Thursday, May 11, 2006

Blowing the Froth Off

Yesterday I wrote, "Below is the Dow 30. I could make all kinds of technical jargon, but I will offer only this: the market is really, really, really extended. It will not keep going up every day, people. Promise."

Well, promise kept. All the indices got beat up. The NASDAQ 100 was down 2.2%. The Dow was down 142 points. I have embraced a sober view of my bearishness, however. As the chart shows below, there are plenty of times the market has pushed up against its resistance trendline, only to ultimately push higher.

So I'm not going to be beating any "the market is crashing!" drum. It's down today, and that's great. And I hope it goes down a lot more. But there is no sea change in the market's direction yet. It could consolidate and push inexplicably higher yet again.

The oil sector threw me for a bit of a loop this morning. I got instantly stopped out of my OIH position at the open this morning (it gapped up) only to see OIH fall the rest of the day. Crude oil might have topped out, but it's very hard to say. A day like today would definitely give pause to the energy bulls.

The NASDAQ is clearly the weakest index in the U.S. these days, and the $NDX has finally snapped below its supporting trendline. This is great news for the bears. As you can see, this trendline goes a way back, so this is a pretty good signal of a change for the better.

Take a look at stock CHRW as a short candidate with a stop of $50.25. I like how it's retraced part of its recent fall and seems to be re-weakening.

The same can be applied to E*Trade (ET). I usually don't buy puts on stocks this inexpensive, but the trend change seems so clear (and its ascent so mighty) that I made an exception here.

Not a recommendation per se, but one chart I wanted to offer as a great example of "lower highs and lower lowers" is AIG, which got whacked today. It also is very trendline-compliant. This is a really beautiful graph from a technician's perspective.

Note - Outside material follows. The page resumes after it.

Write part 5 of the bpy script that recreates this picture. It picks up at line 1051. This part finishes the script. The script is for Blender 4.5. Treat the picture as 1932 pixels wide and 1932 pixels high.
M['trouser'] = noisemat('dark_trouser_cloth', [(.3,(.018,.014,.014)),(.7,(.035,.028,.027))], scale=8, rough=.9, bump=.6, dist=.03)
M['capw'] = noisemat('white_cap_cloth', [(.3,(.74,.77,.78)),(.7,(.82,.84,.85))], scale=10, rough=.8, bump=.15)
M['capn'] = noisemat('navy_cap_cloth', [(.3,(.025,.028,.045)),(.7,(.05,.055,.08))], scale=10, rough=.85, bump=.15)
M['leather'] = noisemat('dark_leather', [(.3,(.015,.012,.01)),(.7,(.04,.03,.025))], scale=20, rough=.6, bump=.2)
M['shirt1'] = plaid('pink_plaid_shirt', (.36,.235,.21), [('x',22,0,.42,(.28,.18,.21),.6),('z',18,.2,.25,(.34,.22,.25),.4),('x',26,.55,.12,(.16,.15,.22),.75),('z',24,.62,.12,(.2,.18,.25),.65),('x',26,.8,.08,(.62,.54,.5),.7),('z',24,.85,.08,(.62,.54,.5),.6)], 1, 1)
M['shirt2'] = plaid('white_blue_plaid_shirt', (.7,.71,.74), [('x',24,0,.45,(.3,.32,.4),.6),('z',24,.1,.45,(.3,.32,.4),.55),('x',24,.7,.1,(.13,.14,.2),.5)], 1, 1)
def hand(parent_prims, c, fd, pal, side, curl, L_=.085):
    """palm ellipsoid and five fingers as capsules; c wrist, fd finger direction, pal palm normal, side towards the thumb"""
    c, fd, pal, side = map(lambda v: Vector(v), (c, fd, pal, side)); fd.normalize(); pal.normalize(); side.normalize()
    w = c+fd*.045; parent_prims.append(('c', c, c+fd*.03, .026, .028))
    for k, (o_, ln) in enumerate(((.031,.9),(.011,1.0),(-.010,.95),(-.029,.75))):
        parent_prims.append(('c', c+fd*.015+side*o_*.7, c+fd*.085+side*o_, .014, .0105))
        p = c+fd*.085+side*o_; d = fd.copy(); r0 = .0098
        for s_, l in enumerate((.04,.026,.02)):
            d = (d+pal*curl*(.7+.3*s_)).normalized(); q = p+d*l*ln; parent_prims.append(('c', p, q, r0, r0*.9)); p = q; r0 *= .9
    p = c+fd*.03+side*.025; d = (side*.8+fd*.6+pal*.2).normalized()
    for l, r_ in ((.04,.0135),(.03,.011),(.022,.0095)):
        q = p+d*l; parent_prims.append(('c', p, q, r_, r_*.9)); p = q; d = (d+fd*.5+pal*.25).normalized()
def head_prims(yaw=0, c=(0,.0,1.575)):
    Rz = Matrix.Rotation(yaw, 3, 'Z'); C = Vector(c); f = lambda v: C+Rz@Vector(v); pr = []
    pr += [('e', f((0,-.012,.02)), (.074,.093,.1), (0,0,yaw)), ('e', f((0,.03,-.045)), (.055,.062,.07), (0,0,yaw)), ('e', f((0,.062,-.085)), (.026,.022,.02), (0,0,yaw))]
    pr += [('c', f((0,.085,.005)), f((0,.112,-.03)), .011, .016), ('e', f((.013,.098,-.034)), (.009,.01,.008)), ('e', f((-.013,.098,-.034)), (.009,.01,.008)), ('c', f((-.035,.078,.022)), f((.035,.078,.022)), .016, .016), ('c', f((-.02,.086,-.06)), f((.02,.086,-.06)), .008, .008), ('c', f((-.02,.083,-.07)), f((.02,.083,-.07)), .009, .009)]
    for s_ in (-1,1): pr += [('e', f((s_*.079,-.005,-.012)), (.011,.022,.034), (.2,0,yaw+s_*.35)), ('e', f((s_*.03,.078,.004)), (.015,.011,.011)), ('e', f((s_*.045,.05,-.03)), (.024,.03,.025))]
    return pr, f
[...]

One last, random comment. I'm just curious - can someone tell me who trades Time Warner? And why? This has got to be the most boring chart in the world, yet it trade millions of shares a day. Do you get a free sandwich or something if you place a trade on TWX? I'm just wondering, because the nearly-flat graph below represents about three years of activity.


cristri25 said...

todays sell off was SWEEEEEEEEET !

lets have more.

Short as of last week


costas1966 said...

"So I'm not going to be beating any "the market is crashing!" drum."
Interesting emotion there Tim. The bears are very cautious and the bulls are running rampant. The kind of extreme sentiment you find at tops. Hmmm!!! Well may be I should rather not talk about tops and take one day at a time.

Interesting headline from the CNBC bullish spin machine today after the market closed.

First down day after 5 days winning streak.

I have a different headline.
One day of decline erases 5 days worth of rally and then some.

According to the experts the sell off was explained as inflation fears from the rising of commodities. A seasoned trader from the prudent bear ( ) discussion forum gave me a whole list of other reasons the market should worry about.

* Record trade deficit,
* Record current account deficit,
* Record REAL budget deficit (when the cost of the Iraq quagmire and entitlement shortfalls are added to the equation),
* Record underfunding of pensions,Record Debt Bubble ($50-70 Trillion, depending on whether all factors are included),
* Negative savings rate for first time since 1933,
* A declining U.S. dollar,
* Near-record oil prices,Double-digit REAL price inflation,
* Rising interest rates,
* Serious overvaluation of stocks (P/E on Nasdaq is 37-to-1),
* Record disparity between rich and poor,
* Record Housing price bubble,A dead airline sector,
* A near-dead automobile sector,
* A soon-to-die real estate sector,
* Record investor complacency,
* A woeful absence of corporate governance,
* Stagnant wages not keeping pace with inflation,
* Record number of personal bankruptcies last year,
* Significant spike in the number of foreclosures,
* The Iraq quagmire,
* The threat of a bird flu outbreak,
* One in 10 first-time homebuyers having zero or negative equity in their homes.....

Plenty of reasons for a bear market to thrive.

Hurricane5 said...

I have one thing to say to the bears: 11,500

stockshaker said...

there is no way i am the only one who was looking at the QQQQ, and just mesmorized, by how fast it was tanking. I was so used to seeing this thing chug out 5 to 10 cents on any given day, (20 cent movements was something to talk about, no?) BUT, to fall 90 cents in one day? wow.

50 points on the nasdaq, and falling out of its price channel??? the dow tumbling back into its trading channel, and the sp500 still in its channel - what does this all mean?

how can anyone work 9 to 5 while all this is going on?

i love it.

PB said...

correction Tim! --- that's three years of INactivity on TWX!

I think the stupid bulls have finally awaken the bears! and they are a 'comin!!!!

Krokodil Gena said...

"I'm just curious - can someone tell me who trades Time Warner? And why?"

Haven't you ever met long-term investors? All they care about is stability, for whatever asinine reason.